On Tuesday, Connecticut became the fifth state in the nation to approve a system where residents are automatically registered to vote every time they visit a Department of Motor Vehicles, following the lead of Oregon, California, West Virginia, and Vermont. The state is the first, however, to completely bypass its state legislature and implement the policy administratively, which it will do over the next two years.

Secretary of the State Denise W. Merrill estimates that 400,000 eligible voters will be added to the rolls.

“This is a monumental event enhancing voting rights and opportunity in Connecticut, and a continuation of our rigorous efforts to bring new voters onto the rolls,” she said in a statement. “This agreement also puts Connecticut alongside a vanguard of states that are leading the nation in the movement to register every eligible citizen. This is a proud day for our state.”

The Secretary of State’s office and the Connecticut DMV hammered out a memorandum of understanding over the past few months to share data in order to register voters. While the automatic system is still in the works, the Connecticut DMV will reach out more aggressively to voters and give them the option to register at all DMV offices, by mail, or on the DMV’s mobile app.

These improvements may help the state avoid a lawsuit the Justice Department authorized in April over the state’s “widespread noncompliance” with federal laws regarding voter registration.
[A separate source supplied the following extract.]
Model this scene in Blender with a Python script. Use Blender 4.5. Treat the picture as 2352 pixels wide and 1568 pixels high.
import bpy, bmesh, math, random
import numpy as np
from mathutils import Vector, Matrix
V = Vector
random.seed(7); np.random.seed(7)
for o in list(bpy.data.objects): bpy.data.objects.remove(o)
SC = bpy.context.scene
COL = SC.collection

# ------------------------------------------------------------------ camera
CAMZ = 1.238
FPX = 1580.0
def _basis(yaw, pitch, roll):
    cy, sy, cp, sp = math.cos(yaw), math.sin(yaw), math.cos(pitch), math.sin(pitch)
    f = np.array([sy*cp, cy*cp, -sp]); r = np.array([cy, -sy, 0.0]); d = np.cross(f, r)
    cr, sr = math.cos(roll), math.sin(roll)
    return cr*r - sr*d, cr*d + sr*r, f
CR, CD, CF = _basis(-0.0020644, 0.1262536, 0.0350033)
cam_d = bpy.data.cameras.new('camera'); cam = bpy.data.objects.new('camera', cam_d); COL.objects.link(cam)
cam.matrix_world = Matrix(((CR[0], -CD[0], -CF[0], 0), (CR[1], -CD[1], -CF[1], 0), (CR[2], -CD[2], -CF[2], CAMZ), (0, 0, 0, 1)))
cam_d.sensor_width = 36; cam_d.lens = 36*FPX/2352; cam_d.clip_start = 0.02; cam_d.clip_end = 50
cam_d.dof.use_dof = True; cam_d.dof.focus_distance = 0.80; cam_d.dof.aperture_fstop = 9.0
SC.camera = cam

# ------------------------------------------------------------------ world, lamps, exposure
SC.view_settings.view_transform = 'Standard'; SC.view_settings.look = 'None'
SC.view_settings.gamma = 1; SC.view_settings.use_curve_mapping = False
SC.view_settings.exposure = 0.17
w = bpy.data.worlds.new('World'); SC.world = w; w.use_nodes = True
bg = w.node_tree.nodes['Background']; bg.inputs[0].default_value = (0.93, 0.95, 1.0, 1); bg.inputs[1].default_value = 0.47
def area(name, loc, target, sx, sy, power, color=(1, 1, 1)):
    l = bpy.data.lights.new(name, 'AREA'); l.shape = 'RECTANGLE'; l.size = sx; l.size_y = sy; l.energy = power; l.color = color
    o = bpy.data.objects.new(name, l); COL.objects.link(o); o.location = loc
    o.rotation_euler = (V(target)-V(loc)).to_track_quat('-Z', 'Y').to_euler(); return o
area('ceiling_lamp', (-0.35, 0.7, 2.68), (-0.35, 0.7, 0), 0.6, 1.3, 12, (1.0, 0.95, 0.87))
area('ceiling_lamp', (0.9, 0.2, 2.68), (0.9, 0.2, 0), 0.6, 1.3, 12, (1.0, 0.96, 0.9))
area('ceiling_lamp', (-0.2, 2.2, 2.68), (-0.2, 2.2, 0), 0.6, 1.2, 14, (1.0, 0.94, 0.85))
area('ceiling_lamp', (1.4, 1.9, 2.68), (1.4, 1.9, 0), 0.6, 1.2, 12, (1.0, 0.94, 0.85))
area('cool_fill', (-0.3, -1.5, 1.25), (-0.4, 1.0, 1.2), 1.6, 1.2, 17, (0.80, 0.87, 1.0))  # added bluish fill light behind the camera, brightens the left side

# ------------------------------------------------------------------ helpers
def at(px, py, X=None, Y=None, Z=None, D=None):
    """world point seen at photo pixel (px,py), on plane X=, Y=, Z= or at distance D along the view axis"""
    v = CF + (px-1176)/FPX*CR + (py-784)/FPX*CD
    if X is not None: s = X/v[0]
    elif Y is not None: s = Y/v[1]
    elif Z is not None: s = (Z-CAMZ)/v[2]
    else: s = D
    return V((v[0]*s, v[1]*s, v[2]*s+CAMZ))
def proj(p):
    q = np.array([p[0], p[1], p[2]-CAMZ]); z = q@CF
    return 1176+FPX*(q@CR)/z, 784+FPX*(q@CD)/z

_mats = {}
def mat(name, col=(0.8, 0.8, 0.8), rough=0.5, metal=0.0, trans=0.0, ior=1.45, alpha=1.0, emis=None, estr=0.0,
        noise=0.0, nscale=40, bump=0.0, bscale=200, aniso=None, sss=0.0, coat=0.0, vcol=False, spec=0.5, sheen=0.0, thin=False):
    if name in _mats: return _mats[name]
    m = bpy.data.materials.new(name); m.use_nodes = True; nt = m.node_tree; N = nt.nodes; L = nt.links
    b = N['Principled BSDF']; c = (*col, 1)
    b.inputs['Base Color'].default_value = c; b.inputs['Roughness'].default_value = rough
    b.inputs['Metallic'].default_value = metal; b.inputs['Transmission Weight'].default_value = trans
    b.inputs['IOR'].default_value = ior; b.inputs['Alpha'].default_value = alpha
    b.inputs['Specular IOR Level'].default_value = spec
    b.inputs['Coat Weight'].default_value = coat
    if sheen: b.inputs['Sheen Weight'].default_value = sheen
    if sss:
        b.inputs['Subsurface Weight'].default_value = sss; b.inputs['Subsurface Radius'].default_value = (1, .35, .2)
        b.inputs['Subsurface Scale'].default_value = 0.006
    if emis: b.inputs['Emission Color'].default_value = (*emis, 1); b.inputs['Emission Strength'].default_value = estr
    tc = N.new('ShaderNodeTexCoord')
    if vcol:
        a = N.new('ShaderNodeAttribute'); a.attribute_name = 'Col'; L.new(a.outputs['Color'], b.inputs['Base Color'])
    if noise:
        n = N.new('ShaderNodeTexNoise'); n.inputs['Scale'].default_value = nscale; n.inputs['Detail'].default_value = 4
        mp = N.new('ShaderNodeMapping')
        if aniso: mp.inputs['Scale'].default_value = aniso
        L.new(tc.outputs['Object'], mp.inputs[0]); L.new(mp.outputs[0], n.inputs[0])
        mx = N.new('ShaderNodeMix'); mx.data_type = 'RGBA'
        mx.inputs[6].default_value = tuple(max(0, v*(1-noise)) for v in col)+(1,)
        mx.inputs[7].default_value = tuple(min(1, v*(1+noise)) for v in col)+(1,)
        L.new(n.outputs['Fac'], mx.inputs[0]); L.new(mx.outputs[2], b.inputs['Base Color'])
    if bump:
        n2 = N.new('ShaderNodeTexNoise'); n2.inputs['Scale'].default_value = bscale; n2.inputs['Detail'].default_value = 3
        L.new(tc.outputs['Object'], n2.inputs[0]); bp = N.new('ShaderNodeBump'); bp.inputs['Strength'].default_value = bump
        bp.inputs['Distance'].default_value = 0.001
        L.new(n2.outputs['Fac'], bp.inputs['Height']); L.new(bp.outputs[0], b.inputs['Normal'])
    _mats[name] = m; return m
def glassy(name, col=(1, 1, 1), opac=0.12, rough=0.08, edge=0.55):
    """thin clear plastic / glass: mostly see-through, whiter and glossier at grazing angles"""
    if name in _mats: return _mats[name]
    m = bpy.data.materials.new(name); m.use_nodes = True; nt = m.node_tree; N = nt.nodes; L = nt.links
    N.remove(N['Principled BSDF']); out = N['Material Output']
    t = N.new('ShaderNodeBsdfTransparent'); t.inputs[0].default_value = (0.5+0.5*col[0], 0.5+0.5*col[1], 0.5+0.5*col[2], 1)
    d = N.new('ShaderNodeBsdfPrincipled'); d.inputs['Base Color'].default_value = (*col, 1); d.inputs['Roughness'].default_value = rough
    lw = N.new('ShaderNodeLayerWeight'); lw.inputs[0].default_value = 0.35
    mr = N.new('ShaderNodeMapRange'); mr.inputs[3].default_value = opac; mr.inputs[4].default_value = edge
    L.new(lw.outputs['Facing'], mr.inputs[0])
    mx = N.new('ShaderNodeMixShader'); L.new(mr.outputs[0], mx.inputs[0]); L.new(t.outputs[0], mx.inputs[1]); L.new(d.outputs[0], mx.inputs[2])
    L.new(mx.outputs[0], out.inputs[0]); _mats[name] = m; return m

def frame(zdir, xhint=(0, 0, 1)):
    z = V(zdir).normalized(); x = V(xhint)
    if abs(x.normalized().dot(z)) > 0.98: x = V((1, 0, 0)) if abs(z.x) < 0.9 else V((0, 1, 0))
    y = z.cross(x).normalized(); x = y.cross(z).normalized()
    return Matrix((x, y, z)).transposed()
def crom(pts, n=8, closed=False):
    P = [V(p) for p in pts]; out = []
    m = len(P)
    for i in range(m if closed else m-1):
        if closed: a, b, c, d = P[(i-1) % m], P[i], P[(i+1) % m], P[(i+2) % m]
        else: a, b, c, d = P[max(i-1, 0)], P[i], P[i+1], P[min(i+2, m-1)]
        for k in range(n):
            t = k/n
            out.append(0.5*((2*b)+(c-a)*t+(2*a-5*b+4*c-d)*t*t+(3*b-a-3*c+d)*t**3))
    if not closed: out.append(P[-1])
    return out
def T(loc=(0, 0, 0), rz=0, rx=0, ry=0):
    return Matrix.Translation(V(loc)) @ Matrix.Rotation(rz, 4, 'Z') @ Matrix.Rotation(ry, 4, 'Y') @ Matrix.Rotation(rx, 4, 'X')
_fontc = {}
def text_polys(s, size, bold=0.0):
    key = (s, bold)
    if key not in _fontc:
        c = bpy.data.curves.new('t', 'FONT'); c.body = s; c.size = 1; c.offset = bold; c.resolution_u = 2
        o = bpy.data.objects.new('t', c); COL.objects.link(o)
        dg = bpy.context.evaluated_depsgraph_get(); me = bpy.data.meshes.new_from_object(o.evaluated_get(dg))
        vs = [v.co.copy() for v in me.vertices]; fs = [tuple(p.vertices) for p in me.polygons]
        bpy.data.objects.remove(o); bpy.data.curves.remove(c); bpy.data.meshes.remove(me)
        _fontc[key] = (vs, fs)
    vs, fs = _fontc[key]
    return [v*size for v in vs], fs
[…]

An investigation found that Connecticut DMVs were largely failing to offer voters a chance to register when they applied for drivers licenses or updated their addresses. Many offices were only offering this option if residents specifically requested it, though they are required by law to offer it to everyone.

President Obama won Connecticut by fewer than 300,000 votes in 2012. If the state meets its goal in adding 400,000 new voters to the rolls over the next few years, those voters could easily sway a future election.